Beijing’s bullying needs to be called out, loud and clear
Defence Minister Richard Marles was absolutely right to call out China publicly for the “unsafe and unprofessional interaction” in which a People’s Liberation Army jet dropped flares in the flight path of an Australian helicopter operating off the air warfare destroyer HMAS Hobart in international waters near the Korean Peninsula.
China’s action could have downed the helicopter if the flares had damaged rotor blades or been ingested by the engine. This follows an incident last November when two divers from the frigate HMAS Toowoomba were injured by a Chinese use of a sonar system.
Both ships were enforcing internationally agreed sanctions against North Korea and looking to prevent the north from exporting weapons by sea.
Apart from the risk to Australian Defence Force people and platforms it is noteworthy that China is aggressively undermining sanctions enforcement against North Korea – now a major supplier of artillery ammunition to Russia for use in Ukraine.
That should lend extra weight to the strength of Australian protests against Beijing’s bad behaviour. It may be unsafe and unprofessional but you can be certain these military actions, in a strategic if not tactical sense, are centrally directed from the top in Beijing. China’s military leaders are seeking to push the military forces of all other countries (bar Russia and North Korea) as far away as possible from their claimed territories.
Late last year the US Defence Department released a list of several hundred similar incidents involving the PLA in recent years.
It is astonishing that some of these incidents haven’t already led to air crashes, ships sinking and deaths. This will happen unless China can be jolted into changing its behaviour.
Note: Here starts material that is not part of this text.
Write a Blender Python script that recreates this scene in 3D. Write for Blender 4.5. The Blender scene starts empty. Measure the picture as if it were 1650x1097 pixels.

Marles is emerging as the one government minister willing to take a reasonably tough public rhetorical line about Chinese actions. As Defence Minister he has no other choice. Like some of his predecessors in the job he has presumably read deeply into classified reporting about China’s relentless attempts to threaten, undermine, compromise or otherwise attack its Indo-Pacific neighbours.
It’s disappointing that Marles is receiving half-hearted support from his ministerial colleagues. Anthony Albanese talks awkwardly and without precision about “communications with China” to express Australian unhappiness. The Prime Minister foreshadows that he will raise the issue with Chinese Premier Li Qiang on his June visit. That should be an absolute priority: Chinese senior leaders are sensitive to public criticism.
Albanese should not lose an opportunity to be seen to push back against Beijing’s bullying as a way to correct the impression that he has been too fawning and susceptible to Communist Party flattery.
Beyond comments to our media and polite diplomatic exchanges with Chinese leaders, my view is that the Australian government needs to look harder for actions that seek to impose some cost on Beijing for its aggressive and risky behaviour.
Nothing has been said at the political level – or in senior military-to-military exchanges – that would lead Beijing’s Communist Party hardheads to curb their military risk-taking. Australia needs to make it clear to China that risking the lives of ADF personnel is unacceptable and will have consequences. Measures that should be considered include sending the Chinese defence attache home. Let’s be clear, the role is purely an intelligence-gathering mission.
Australia could choose to pause the promised resumption of the very limited military exercising and training we do with the PLA. We also should hit the pause button on senior level Defence and ADF-PLA talks.
Frankly there is no substance in these highly formulaic encounters. In the Xi Jinping era there is no such thing as candid discussions. So why reward China with the look of defence legitimacy after it routinely threatens our military?
Australia also should pursue more formal agreements with military counterparts in the Indo-Pacific on safety at sea and in air operations. Mostly these conventions are well understood and respected, but there would be value in Australia convening an Indo-Pacific discussion on how to deal with such incidents.
China could choose to participate or not in such a multilateral discussion. No country at the table would miss the reality that Beijing is the problem here.
Finally, just as Australia has applied its new sanctions legislation to ban a Russian involved in ransomware attacks on our citizens, so too could we sanction PLA commanding officers of ships, squadrons and units that engage in threatening and risky actions.
The message should be clear: if you threaten ADF personnel don’t plan on visiting here any time in the future. Will the Albanese government do any of this? Probably not. But low-key political rhetoric will not change Beijing’s behaviour. We have paid a high price in terms of compromising our strategic interests to supposedly stabilise our relations with China.
The test for the Albanese government is to know when and how to push back against bullying behaviour. Failure to get this right means China will continue to threaten our people at sea and in the air.
No Australian government should just shrug its shoulders at that reality.